Cheapest quote isn’t best quote if it’s only testing half your environment.

What Continuous Actually Means

Continuous testing doesn’t mean running full penetration tests every day. That’d be impractical and probably counterproductive.

What it means is adapting your testing frequency to how your environment changes. Critical systems or rapidly changing applications might need monthly testing. Stable infrastructure might be fine with quarterly assessments. Cloud environments probably need continuous monitoring with deeper testing quarterly.

It also means retesting after significant changes. Major application updates. Infrastructure migrations. New cloud services. These aren’t “wait until next year’s test” situations. These need immediate security validation.

Some companies are implementing DevSecOps models where security testing is integrated into deployment pipelines. Automated checks happen with every build. Manual testing happens before major releases. Continuous monitoring catches configuration drift.

That’s where things are heading. Security testing that moves at the speed of development, not testing that’s always six months behind.

The Reality Check

Look, implementing proper multi-layer, continuous testing is more work than annual point-in-time assessments. It costs more. It requires more coordination. It’s more complex to manage.

But you know what’s even more expensive? Getting breached because you missed the connection between vulnerabilities in different layers. Or because your testing was six months out of date. Or because you only tested your external network and ignored your cloud environment.

Attackers are sophisticated. They chain vulnerabilities together. They move laterally through environments. They exploit the gaps between your different security controls.

Your testing needs to match that sophistication. Isolated, annual assessments don’t show you how an attacker would actually breach your systems. Integrated, continuous testing does.

Making It Actually Happen

So what does implementing this actually look like?

Start by mapping your actual attack surface. Not what you think it is, what it actually is. Your public-facing systems. Your cloud environments. Your web applications. Your internal networks. Everything.

Then build a testing programme that covers all of it. Some stuff needs frequent testing. Some can be less frequent. But it all needs regular assessment, not just hoping it’s fine.

Work with testers who understand how to assess cross-layer attack paths.
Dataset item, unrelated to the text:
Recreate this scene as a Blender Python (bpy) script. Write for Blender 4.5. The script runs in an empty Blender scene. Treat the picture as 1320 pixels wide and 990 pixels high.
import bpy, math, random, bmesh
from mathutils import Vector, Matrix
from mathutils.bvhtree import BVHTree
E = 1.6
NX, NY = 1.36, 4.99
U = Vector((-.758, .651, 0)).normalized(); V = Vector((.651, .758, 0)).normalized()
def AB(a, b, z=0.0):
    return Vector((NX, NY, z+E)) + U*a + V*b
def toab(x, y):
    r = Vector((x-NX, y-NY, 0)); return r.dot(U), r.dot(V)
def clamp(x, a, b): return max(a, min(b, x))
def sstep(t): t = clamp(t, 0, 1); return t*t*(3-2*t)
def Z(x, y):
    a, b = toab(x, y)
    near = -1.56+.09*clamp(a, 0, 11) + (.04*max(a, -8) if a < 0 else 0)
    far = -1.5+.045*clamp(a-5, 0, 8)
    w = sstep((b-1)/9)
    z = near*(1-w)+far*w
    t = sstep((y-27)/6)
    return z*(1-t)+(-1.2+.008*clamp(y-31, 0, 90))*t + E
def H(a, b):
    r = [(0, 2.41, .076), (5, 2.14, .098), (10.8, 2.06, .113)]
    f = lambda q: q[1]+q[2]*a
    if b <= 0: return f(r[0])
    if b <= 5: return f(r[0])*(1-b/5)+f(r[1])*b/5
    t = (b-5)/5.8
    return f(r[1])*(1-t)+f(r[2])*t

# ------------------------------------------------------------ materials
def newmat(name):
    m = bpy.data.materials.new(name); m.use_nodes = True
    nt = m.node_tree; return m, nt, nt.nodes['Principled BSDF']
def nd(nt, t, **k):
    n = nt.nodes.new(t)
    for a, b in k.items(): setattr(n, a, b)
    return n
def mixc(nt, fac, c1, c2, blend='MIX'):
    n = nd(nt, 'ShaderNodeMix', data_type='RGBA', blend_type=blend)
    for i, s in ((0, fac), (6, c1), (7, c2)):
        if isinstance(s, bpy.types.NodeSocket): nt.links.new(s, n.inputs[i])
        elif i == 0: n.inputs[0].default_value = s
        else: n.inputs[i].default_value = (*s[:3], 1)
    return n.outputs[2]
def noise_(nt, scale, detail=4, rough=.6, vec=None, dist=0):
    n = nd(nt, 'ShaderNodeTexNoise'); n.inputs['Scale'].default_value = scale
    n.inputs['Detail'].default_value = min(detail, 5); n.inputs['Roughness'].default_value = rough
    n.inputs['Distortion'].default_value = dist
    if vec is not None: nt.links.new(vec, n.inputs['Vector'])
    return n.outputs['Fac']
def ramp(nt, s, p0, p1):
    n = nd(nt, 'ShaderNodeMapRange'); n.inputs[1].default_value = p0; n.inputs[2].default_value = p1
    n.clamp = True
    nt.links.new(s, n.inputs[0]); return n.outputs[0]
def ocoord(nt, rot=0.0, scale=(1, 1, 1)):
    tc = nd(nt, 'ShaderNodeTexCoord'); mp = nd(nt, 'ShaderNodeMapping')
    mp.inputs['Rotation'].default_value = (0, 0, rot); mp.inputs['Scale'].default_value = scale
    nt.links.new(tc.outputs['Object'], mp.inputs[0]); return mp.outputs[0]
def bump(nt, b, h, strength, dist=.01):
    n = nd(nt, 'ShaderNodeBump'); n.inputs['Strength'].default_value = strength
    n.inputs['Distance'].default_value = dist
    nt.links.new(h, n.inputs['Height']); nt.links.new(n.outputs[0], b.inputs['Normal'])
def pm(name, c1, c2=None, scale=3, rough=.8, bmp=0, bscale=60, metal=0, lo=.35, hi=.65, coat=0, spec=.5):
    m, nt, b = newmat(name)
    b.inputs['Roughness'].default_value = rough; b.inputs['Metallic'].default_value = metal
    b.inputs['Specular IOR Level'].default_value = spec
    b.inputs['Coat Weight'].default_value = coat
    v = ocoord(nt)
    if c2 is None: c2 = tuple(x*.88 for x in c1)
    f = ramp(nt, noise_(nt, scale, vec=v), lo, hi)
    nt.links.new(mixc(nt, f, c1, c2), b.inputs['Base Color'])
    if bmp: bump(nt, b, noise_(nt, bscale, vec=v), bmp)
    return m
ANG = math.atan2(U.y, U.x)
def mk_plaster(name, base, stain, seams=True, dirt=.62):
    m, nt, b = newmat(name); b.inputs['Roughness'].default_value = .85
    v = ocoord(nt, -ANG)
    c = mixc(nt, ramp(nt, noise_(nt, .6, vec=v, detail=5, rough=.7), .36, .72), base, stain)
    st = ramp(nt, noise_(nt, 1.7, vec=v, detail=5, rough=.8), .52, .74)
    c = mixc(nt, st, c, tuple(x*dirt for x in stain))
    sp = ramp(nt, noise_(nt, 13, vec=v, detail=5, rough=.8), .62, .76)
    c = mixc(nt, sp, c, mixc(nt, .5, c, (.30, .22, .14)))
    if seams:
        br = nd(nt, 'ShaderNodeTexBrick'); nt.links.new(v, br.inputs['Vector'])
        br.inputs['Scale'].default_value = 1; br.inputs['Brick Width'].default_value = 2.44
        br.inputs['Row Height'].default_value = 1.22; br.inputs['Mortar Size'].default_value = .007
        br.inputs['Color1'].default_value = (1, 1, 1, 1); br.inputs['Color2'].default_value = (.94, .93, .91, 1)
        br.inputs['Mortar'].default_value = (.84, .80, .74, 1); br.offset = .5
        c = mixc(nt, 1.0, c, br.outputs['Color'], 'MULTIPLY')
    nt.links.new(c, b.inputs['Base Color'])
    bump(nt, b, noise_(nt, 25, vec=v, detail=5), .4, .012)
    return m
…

Who can show you how a web app vulnerability leads to cloud access leads to internal network compromise.

Integrate testing into your development and deployment processes. Don’t treat security as something that happens separately from development. Build it in.

Monitor continuously for configuration drift and new exposures. Especially in cloud environments where things change rapidly.

And actually remediate findings. Promptly. Testing that finds problems but doesn’t lead to fixes is pointless.

The Uncomfortable Truth

Security isn’t a state you achieve. It’s a process you maintain. Your environment changes constantly. New vulnerabilities get discovered. Attackers develop new techniques. Your threat landscape evolves.

Static, annual testing made sense when environments were relatively stable. When changes were infrequent. When attacks were simpler.

That’s not the world we live in anymore. Modern environments are dynamic. Changes happen constantly. Attacks are sophisticated and multi-stage.

Your security testing needs to evolve to match. Not because it’s trendy or because vendors are pushing it. But because it’s the only approach that actually reflects how modern attacks work.

The companies getting this right aren’t the ones doing massive annual tests. They’re the ones doing continuous, layered assessments that adapt as their environment changes. That understand how different attack surfaces connect. That test the way attackers actually attack, not the way testing has traditionally been scoped.

That’s where security testing is going. And if you’re still relying on annual point-in-time assessments in isolation, you’re already behind.